Dikatakan Alan, di daerah pergerakan wisatawan nusantara tidak hanya didominasi oleh leisure,tapi juga bisnis trip sehingga dampak harga tiket ini memperburuk situasi pergerakan ekonomi di daerah.

"Tiket bikin masalah sekarang ini, situasinya membuat dampak ekonomi menjadi sangat kelihatan diberbagai daerah," tandasnya.

Selain permasalahan tiket pesawat tadi,lanjut Hadi,berbagai point yang tak kalah penting dan perlu menjadi perhatian pemerintah adalah banyaknya sertifikasi yang membenani pelaku industri pariwisata,utamanya di sektor perhotelan dan restoran.

"Dari usulan yang kami sampaikan, mayoritas adalah terkait dengan sertifikasi. Kementerian terkait banyak mengeluarkan aturan-aturan sertifikasi yang justru menimbulkan biaya tinggi dan membenani pelaku industri," ujarnya.

Pemerintah menginginkan standar yang tinggi,namun lupa bahwa hal tersebut juga melahirkan biaya yang cukup tinggi pula.

"Kendala lain,setiap kali membuat aturan itu selalu mengambil contoh DKI Jakarta dimana standarnya memang sudah tinggi.Lalu, bagaimana dengan nasib kita yang didaerah, diujung. Dari Sabang sampai Marauke, kan tidak sama. Pertanyaannya kemudian,apakah kita siap melakukan itu," tandas Alan.

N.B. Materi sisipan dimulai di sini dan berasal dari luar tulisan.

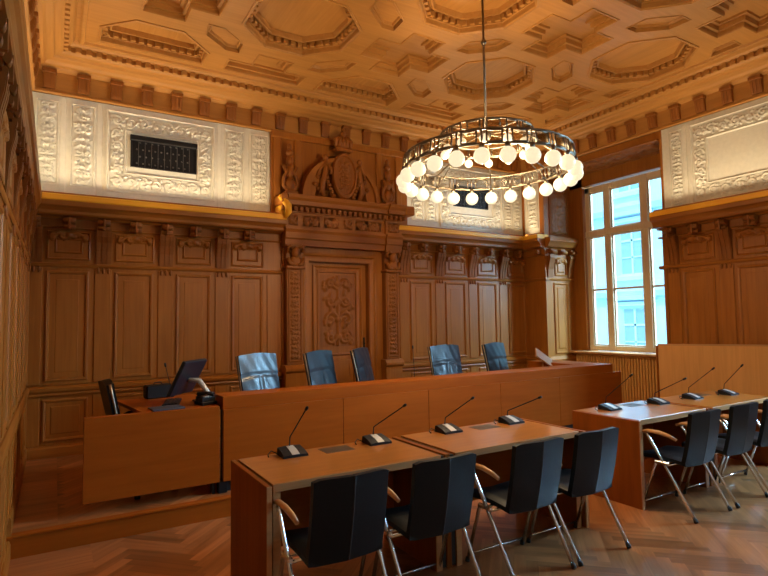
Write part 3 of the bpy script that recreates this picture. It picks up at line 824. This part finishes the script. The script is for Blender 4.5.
m = MB(PF); m.tube([(-1.02, 3.36, .2), (-.98, 3.30, .26), (-.93, 3.22, .29), (-.92, 3.14, .27), (-.95, 3.07, .22)], [.03, .045, .05, .045, .03], 10); m.box(-1.02, -.93, 3.10, 3.25, 0, .2, .02); m.build('scroll_bracket', 'honey_x', door)

# ------------------------------------------------------------------ judges' bench
BX0, BX1, BY = 1.275, 6.78, 4.85
bench = empty('judges_bench', (0, BY, PLAT), 0, 'long cherry veneer bench of the judges across the platform', 'bench')
def bl(m): return m
m = MB(); seams = [BX0, 2.444, 2.955+.52, 4.52, 5.53, BX1]
for i in range(5): MB().box(seams[i]+.002, seams[i+1]-.002, -.012, .018, .10, .715, .002).build('front_panel', 'desk_x', bench)
MB().box(BX0-.0, BX1-.16, .0, .30, .715, .826, .003).build('fascia', 'desk_x', bench)
MB().box(BX0+.02, BX1-.2, .02, .85, .69, .72, .003).build('worktop', 'desk_x', bench)
MB().box(BX0+.03, BX1-.02, .05, .07, 0, .12).build('plinth_board', 'groove', bench)
for x in (BX0-.035, 3.4, 5.4): MB().box(x, x+.075, .0, .10, 0, .105, .003).build('foot', 'black', bench)
MB().box(BX0-.012, BX0-.002, .005, .03, .10, .715).build('joint_strip', 'groove', bench)
MB().box(BX1-.03, BX1, .02, 1.4, .0, .70, .003).build('end_panel', 'desk_y', bench)
m = MB(); m.box(BX1-.60, BX1-.16, .30, 1.15, .79, .826, .003); m.build('side_worktop', 'desk_y', bench)
MB().box(BX1-.60, BX1-.575, .30, 1.15, .60, .79, .003).build('side_fascia', 'desk_y', bench)
for x in (2.5, 4.0, 5.2): MB().box(x, x+.03, .08, .8, 0, .69, .002).build('support', 'desk_y', bench)

bd = empty('reading_board', (5.99, 5.50, PLAT+.70), .0, 'pale slanted wooden board standing at the right end of the judges bench', 'board')
F_ = Frame((0, 0, .155), Vector((.33, .0, -.19)).normalized(), Vector((.70, .70, .40)).normalized(), Vector((.33, .0, -.19)).normalized().cross(Vector((.70, .70, .40))).normalized())
MB(F_).box(-.19, .19, -.02, .24, -.011, .011, .003).build('board_leaf', 'edge', bd)
MB().tube([(.03, .06, -.03), (.03, .06, .15)], .012, 6).build('board_stand', 'edge', bd)

# clerk's desk at the left end
desk = empty('clerk_desk', (.21, 4.85, PLAT), 0, 'low cherry veneer side desk with monitor, left of the judges bench', 'desk')
DX = 1.035
MB().box(0, DX, -.012, .015, .10, .75, .003).build('front_panel', 'desk_x', desk)
m = MB(); m.slab([(0.0, .016), (DX, .016), (DX, 1.0), (.30, 1.0), (.42, .06), (.0, .06)], .72, .75); m.build('worktop', 'desk_x', desk)
MB().box(DX-.03, DX-.002, .06, 1.0, .0, .72, .002).build('end_panel', 'desk_y', desk)
MB().box(DX-.055, DX-.03, .02, .10, 0, .105, .003).build('foot', 'black', desk)

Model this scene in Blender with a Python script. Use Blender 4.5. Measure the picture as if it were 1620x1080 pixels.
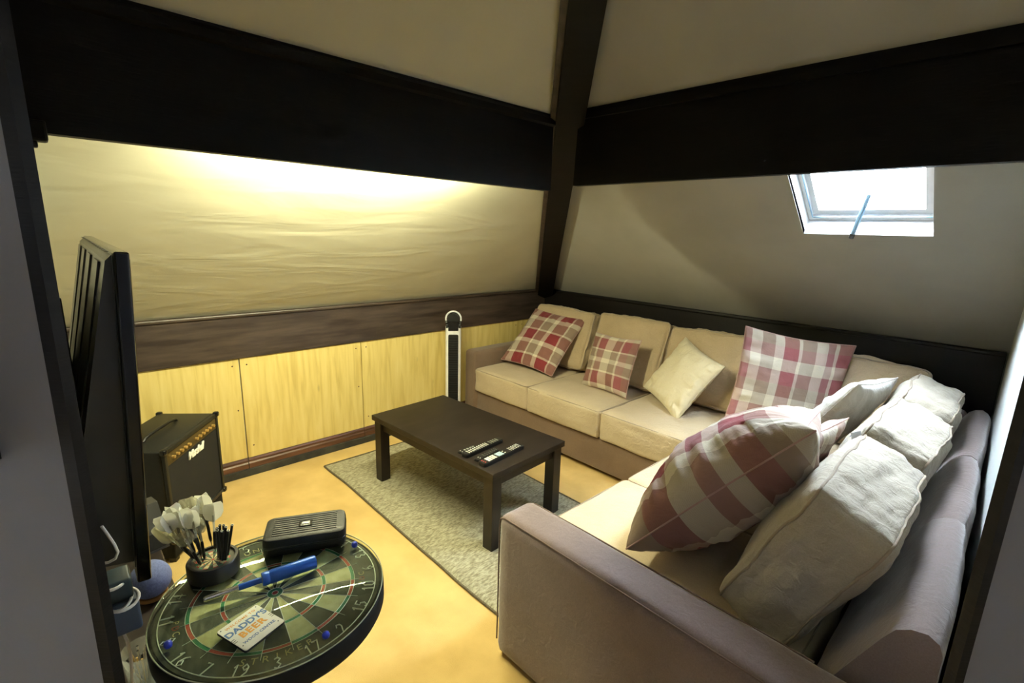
import bpy, bmesh, math, random
from mathutils import Vector, Matrix, noise
random.seed(7)
PI = math.pi
sc = bpy.context.scene
for o in list(bpy.data.objects): bpy.data.objects.remove(o)
COL = sc.collection

# ------------------------------------------------------------------ camera, world, lights, exposure
CAM = Vector((3.30459, -3.57425, 1.6)); YAW, PITCH, ROLL, FPX = 2.38052, -0.21960, 0.03015, 779.4
def cam_axes():
    F = Vector((math.cos(PITCH)*math.cos(YAW), math.cos(PITCH)*math.sin(YAW), math.sin(PITCH)))
    R = F.cross(Vector((0, 0, 1))).normalized(); U = R.cross(F)
    R2 = R*math.cos(ROLL)+U*math.sin(ROLL); U2 = -R*math.sin(ROLL)+U*math.cos(ROLL)
    return F, R2, U2
F_, R_, U_ = cam_axes()
cd = bpy.data.cameras.new('camera'); cam = bpy.data.objects.new('camera', cd); COL.objects.link(cam)
cam.matrix_world = Matrix(((R_.x, U_.x, -F_.x, CAM.x), (R_.y, U_.y, -F_.y, CAM.y), (R_.z, U_.z, -F_.z, CAM.z), (0, 0, 0, 1)))
cd.sensor_width = 36; cd.lens = FPX/1620*36; cd.clip_start = 0.02
sc.camera = cam
w = bpy.data.worlds.new('sky'); sc.world = w; w.use_nodes = True
bg = w.node_tree.nodes['Background']; bg.inputs[0].default_value = (0.80, 0.90, 1.0, 1); bg.inputs[1].default_value = 74.0
TUBE_STRENGTH = 600.0
TUBE_COLOUR = (1.0, 0.96, 0.60, 1)
HALL_FILL_W = 1.5
sc.view_settings.view_transform = 'Standard'; sc.view_settings.look = 'None'
sc.view_settings.exposure = 0.0; sc.view_settings.gamma = 1.0; sc.view_settings.use_curve_mapping = False
hl = bpy.data.lights.new('hall_fill_light', 'AREA'); hl.shape = 'DISK'; hl.size = 0.35; hl.energy = HALL_FILL_W; hl.color = (0.86, 0.88, 1.0)  # dim cool fill added for the hall side, out of view
hlo = bpy.data.objects.new('hall_fill_light', hl); COL.objects.link(hlo); hlo.location = (4.35, -4.6, 2.50)

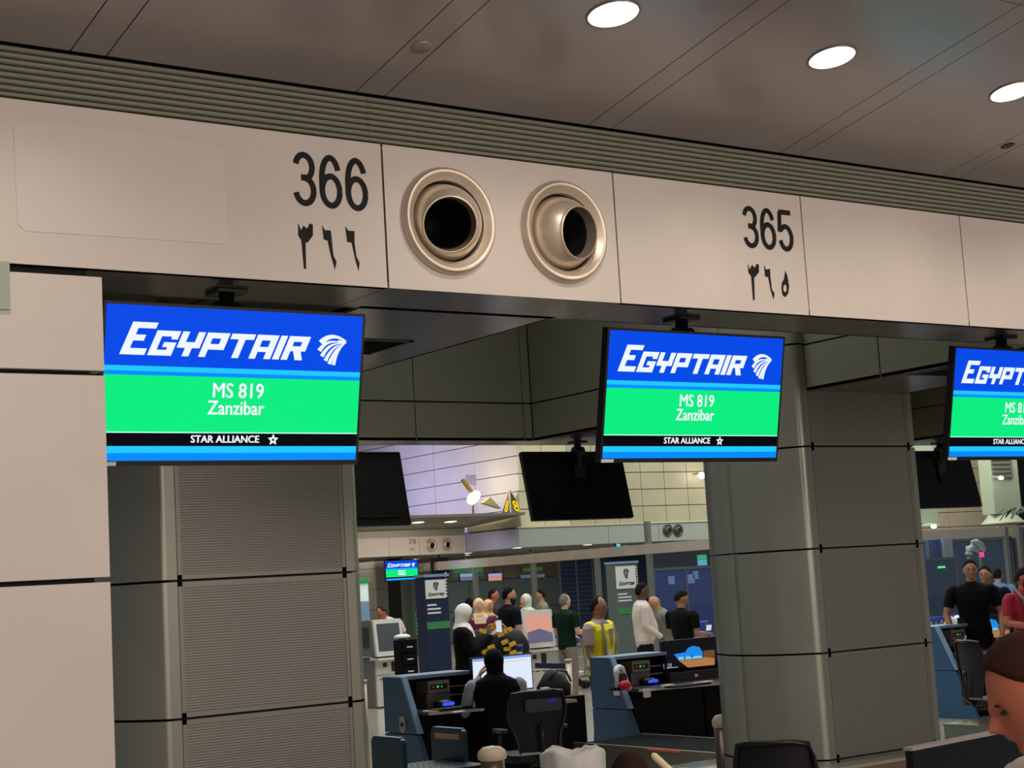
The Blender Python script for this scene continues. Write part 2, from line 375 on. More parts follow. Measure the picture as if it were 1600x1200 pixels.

Beberapa sertifikasi yang disampaikan tersebut diantaranya Sertifikat Laik Fungsi (SLF),Sertifikat Laik Operasi (SLO), Online Subission System (OSS), dan Sertifikasi Laik Sehat (SLS).

Dalam point surat tersebut juga disinggung mengenai penggunaan genset sebagai backup ketika PLN mengalami gangguan.

Saat ini banyak terjadi kriminalisasi terhadap hotel dan restoran atas pemberlakuan Undang-Undang, Peraturan Pemerintah dan Peraturan Menteri terkait SLO dengan menggunakan sangsi pidana yang terdapat pada salah satu pasal dalam Undang-Undang 30 tahun 2009 tentang Ketenagalistrikan, bahkan telah banyak yang diperiksa dan dibuatkan Berita Acara Pidana (BAP) oleh Kepolisian didaerah.

Surat Edaran dari Dirjen Ketenaga Listrikan Kementerian ESDM RI telah disampaikan ke Gubernur dan Kapolda diseluruh provinsi, namun permasalahan Razia Polisi ke Hotel dan Restoran masih berlanjut.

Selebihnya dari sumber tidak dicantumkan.